▶ [EXERCISE GOAL]: In the data, extract each line that holds the string "follow".

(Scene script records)
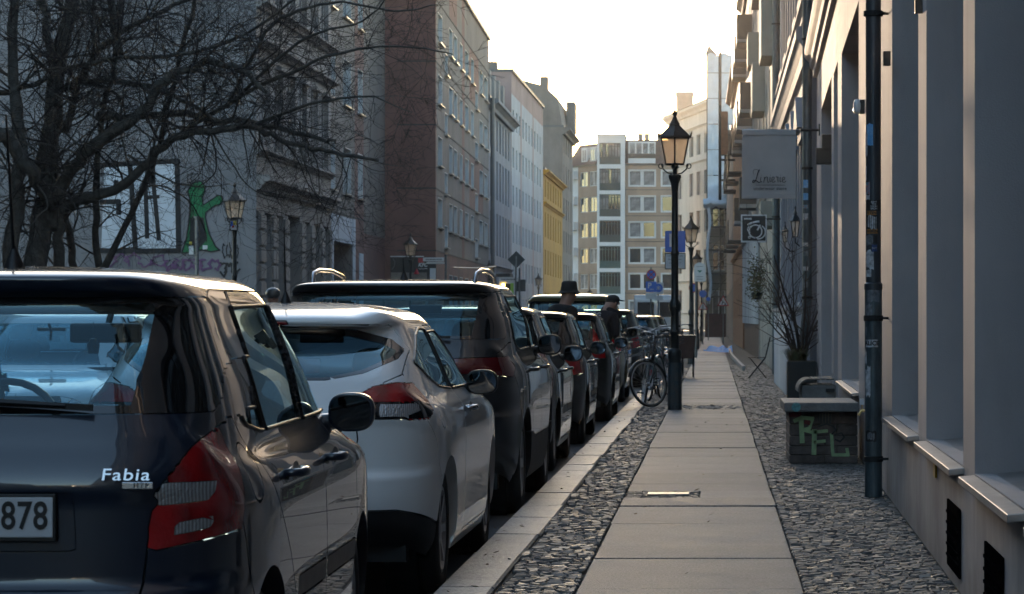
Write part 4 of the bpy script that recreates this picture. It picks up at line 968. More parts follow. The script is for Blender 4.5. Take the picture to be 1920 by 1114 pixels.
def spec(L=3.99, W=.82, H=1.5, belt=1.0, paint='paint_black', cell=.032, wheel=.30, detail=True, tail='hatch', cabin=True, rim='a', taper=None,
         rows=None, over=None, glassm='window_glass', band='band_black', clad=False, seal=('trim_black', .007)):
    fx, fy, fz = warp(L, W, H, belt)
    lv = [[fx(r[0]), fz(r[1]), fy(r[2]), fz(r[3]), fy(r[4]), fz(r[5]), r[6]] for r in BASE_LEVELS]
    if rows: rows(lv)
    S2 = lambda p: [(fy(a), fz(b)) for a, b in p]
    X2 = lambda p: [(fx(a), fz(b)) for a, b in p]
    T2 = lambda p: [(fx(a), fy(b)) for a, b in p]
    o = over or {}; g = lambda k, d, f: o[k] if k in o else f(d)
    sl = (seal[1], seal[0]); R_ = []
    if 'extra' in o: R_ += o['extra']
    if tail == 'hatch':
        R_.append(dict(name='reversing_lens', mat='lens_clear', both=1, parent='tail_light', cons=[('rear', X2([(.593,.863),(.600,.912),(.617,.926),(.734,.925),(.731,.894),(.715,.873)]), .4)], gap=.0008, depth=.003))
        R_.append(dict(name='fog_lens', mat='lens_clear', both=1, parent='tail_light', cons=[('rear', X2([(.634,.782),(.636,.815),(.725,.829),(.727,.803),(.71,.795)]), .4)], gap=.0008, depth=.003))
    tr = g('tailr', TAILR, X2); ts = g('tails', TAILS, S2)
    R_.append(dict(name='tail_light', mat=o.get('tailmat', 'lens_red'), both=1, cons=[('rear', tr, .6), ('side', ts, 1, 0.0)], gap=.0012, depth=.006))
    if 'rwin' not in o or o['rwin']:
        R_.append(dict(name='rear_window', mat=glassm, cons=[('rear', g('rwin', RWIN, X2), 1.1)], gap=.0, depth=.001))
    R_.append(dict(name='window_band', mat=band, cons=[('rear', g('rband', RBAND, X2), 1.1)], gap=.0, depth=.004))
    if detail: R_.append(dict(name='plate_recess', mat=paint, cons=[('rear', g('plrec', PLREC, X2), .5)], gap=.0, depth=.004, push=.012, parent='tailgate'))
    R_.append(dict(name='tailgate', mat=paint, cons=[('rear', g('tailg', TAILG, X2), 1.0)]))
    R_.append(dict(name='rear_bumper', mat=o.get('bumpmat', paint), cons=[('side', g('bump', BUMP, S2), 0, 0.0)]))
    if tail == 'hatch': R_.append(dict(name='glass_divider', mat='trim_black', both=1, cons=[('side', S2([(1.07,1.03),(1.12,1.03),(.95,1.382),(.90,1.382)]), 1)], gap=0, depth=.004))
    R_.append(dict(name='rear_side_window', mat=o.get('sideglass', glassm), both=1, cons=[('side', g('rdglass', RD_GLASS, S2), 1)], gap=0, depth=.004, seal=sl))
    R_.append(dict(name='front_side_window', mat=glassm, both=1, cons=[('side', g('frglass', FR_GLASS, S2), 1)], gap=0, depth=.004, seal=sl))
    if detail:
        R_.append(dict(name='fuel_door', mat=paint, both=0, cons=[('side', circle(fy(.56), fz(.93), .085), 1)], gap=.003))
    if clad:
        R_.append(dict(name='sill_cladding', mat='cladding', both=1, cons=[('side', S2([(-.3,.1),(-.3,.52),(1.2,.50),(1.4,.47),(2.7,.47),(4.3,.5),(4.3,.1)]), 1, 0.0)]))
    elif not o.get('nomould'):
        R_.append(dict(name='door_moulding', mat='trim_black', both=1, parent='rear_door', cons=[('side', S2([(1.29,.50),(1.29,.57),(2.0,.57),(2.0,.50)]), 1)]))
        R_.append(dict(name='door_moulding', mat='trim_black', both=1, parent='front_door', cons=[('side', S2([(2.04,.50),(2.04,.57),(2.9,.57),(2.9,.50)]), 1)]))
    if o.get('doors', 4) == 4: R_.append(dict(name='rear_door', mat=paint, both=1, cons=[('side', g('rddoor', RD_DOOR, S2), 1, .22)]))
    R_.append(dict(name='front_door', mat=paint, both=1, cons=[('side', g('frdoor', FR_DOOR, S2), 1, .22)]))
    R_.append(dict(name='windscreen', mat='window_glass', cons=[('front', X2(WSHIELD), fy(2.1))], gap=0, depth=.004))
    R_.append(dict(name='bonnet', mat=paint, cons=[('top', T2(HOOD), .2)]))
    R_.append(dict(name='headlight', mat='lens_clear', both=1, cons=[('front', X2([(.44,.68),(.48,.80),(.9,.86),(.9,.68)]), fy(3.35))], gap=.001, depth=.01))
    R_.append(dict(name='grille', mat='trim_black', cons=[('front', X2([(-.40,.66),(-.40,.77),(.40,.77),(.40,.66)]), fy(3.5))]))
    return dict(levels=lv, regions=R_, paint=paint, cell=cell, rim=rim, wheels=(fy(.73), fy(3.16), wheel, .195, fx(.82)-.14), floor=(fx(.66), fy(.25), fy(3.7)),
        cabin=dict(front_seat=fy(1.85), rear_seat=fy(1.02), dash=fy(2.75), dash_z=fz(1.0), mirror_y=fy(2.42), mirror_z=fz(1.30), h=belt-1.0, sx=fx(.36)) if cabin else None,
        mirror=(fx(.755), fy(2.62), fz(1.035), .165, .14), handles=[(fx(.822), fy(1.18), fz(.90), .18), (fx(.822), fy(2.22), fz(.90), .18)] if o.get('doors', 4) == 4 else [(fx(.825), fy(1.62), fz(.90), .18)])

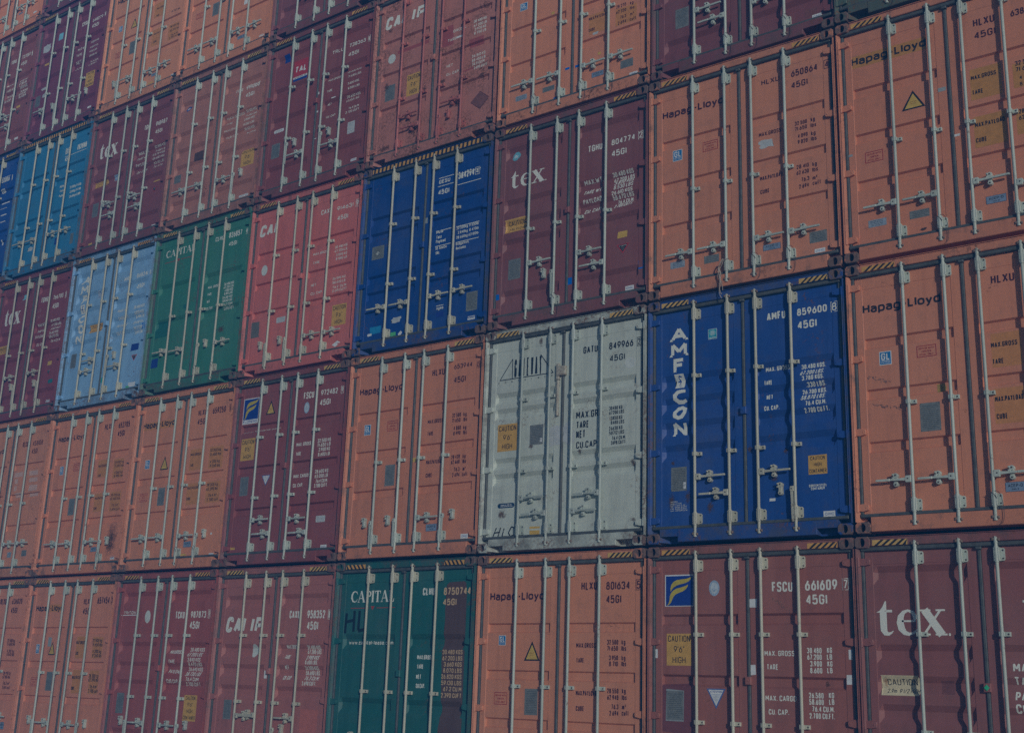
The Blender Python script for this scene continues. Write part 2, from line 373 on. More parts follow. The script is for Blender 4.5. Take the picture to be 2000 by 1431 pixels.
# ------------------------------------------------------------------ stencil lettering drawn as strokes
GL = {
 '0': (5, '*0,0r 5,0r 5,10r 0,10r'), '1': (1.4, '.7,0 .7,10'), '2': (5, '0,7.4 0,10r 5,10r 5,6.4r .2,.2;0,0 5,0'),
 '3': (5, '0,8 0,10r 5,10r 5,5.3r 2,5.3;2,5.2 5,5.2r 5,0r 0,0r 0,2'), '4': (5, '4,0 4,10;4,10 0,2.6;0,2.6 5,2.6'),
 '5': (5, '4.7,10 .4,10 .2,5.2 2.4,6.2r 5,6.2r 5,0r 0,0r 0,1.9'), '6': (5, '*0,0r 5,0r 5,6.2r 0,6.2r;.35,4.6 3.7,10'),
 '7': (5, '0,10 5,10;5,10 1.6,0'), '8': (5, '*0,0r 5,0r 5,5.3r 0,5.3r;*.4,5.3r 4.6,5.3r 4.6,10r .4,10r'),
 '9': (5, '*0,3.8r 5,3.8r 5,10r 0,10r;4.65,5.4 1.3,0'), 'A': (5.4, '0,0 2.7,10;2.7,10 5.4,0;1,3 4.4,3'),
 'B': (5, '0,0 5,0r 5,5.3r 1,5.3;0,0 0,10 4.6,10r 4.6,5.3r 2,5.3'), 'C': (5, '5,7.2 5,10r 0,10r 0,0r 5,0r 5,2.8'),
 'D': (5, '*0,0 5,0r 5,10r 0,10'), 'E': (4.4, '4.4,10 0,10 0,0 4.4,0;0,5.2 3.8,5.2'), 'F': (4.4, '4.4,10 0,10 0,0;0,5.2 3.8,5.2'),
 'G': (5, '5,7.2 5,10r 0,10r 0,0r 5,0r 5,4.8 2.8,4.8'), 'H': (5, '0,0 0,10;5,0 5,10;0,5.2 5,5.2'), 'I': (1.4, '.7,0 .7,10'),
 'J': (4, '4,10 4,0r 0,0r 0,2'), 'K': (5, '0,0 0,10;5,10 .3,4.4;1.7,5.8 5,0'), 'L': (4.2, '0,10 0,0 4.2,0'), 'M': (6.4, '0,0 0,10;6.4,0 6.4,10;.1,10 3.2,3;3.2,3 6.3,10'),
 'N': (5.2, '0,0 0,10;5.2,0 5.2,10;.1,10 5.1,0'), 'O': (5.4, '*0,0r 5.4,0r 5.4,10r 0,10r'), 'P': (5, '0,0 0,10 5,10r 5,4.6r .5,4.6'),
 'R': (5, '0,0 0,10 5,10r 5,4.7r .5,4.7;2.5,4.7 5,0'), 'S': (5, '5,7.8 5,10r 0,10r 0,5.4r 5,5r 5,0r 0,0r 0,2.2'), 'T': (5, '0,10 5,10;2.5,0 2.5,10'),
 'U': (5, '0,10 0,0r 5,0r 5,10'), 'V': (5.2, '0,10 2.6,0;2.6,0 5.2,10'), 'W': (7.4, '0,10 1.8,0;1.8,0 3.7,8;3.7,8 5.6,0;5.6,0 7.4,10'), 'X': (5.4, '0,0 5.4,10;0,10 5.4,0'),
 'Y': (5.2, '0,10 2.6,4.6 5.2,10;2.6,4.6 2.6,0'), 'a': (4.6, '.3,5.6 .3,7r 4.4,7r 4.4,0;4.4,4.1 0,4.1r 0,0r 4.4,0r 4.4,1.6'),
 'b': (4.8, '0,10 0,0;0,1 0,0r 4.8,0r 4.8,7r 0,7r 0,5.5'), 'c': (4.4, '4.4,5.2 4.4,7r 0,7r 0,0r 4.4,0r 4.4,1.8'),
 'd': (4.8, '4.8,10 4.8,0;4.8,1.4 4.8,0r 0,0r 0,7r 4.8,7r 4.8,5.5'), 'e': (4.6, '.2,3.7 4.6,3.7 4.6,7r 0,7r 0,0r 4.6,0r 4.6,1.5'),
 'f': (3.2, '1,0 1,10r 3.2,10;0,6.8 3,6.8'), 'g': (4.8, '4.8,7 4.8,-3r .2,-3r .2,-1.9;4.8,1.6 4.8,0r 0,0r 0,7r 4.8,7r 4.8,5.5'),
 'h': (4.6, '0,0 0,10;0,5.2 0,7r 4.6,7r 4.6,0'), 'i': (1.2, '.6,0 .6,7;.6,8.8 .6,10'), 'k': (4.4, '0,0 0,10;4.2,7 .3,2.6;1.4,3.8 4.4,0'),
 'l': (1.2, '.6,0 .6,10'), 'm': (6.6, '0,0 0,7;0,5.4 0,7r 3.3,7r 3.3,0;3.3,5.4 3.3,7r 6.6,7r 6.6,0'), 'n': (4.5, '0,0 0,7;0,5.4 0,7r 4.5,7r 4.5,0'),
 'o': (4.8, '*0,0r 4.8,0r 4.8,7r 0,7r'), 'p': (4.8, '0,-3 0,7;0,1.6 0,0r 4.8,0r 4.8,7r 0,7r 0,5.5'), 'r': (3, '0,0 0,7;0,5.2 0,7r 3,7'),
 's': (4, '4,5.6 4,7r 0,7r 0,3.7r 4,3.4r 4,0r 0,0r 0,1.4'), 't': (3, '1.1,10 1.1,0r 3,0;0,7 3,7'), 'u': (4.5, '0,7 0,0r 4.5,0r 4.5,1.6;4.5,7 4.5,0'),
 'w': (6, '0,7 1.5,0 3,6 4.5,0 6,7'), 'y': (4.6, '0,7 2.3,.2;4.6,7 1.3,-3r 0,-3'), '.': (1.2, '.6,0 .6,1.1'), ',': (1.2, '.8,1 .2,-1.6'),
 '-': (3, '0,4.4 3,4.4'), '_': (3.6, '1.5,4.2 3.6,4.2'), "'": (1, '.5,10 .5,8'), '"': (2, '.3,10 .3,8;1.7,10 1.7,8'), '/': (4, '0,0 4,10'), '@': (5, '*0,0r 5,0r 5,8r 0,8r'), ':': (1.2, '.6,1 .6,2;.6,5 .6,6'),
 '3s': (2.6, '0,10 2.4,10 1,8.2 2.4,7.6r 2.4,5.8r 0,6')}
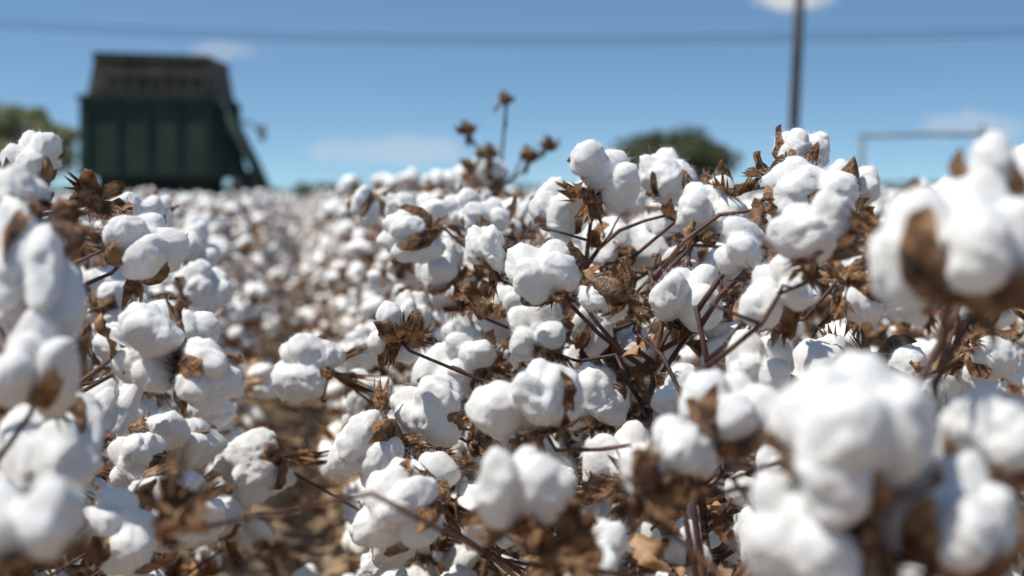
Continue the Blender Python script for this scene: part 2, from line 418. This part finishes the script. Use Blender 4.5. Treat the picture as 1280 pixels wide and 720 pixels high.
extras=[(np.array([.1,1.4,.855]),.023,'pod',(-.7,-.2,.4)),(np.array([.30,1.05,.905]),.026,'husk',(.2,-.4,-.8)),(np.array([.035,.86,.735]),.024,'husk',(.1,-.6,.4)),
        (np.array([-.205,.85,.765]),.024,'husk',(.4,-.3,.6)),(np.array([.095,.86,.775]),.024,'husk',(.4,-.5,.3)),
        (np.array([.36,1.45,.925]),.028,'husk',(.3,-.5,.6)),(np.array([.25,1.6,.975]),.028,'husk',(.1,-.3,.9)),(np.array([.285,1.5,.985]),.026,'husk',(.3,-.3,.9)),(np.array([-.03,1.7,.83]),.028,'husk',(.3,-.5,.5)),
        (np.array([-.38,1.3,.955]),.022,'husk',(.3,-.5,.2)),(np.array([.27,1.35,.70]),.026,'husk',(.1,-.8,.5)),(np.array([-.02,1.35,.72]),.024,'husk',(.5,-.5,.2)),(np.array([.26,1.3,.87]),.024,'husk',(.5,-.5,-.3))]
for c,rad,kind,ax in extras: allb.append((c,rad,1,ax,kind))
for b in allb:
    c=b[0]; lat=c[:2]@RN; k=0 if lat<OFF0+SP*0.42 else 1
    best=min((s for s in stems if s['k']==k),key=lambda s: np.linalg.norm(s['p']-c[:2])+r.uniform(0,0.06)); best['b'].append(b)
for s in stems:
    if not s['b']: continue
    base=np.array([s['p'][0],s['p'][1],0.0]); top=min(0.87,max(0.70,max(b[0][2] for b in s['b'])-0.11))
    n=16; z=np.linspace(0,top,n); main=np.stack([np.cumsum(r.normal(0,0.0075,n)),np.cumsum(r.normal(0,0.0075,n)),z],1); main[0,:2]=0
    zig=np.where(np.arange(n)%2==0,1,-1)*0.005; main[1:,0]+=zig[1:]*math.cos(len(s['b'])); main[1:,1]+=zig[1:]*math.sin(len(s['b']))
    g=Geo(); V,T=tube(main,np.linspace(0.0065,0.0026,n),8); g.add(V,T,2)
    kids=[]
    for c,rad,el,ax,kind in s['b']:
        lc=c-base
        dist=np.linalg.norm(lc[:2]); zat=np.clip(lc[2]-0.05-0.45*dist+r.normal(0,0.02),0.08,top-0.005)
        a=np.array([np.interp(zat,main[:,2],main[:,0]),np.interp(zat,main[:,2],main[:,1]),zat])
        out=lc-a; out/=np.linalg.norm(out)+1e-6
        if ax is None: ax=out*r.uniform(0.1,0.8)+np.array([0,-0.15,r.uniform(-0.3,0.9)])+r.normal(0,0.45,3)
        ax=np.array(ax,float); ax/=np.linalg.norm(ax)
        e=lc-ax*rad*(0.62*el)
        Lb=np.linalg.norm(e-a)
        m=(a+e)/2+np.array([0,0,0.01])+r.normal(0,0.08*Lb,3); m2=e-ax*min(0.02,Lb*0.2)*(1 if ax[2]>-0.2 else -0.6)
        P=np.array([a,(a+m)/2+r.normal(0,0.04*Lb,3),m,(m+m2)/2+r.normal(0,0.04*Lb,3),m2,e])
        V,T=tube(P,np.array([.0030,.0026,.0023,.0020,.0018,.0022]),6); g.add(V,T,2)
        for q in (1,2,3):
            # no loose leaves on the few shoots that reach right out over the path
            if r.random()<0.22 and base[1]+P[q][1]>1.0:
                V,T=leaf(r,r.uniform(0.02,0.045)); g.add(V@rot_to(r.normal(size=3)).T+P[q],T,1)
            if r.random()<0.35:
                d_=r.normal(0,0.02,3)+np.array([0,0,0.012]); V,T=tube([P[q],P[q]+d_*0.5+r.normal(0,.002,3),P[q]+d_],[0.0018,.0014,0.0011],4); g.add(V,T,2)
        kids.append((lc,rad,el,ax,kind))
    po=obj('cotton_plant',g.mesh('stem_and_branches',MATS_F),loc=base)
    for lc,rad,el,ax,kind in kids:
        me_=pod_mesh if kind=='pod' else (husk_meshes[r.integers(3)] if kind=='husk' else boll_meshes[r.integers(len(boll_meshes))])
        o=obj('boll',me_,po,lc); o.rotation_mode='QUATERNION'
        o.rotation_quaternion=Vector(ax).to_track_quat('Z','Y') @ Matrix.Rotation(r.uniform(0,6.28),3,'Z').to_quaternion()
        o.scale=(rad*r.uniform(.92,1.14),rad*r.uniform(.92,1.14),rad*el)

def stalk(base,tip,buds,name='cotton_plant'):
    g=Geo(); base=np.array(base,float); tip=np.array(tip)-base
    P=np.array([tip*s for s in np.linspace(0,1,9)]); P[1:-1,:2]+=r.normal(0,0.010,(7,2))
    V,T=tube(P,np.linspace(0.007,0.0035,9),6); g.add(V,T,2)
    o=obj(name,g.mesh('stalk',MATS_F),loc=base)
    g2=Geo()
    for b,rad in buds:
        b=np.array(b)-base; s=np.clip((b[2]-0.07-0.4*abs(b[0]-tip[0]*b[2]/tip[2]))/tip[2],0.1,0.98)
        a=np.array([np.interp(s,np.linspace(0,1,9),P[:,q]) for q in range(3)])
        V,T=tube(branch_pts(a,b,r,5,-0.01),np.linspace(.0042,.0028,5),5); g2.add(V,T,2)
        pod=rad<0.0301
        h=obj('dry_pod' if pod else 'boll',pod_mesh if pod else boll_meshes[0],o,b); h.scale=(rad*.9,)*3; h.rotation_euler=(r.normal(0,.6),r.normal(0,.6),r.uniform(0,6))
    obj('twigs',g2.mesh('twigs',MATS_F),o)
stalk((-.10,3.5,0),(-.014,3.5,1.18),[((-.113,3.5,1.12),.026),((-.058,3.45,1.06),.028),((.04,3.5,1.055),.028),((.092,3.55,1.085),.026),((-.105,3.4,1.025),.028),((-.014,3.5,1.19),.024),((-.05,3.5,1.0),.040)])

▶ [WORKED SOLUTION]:
Write part 4 of the bpy script that recreates this picture. It picks up at line 968. More parts follow. The script is for Blender 4.5. Take the picture to be 1920 by 1114 pixels.
The Blender Python script for this scene continues. Write part 2, from line 373 on. More parts follow. The script is for Blender 4.5. Take the picture to be 2000 by 1431 pixels.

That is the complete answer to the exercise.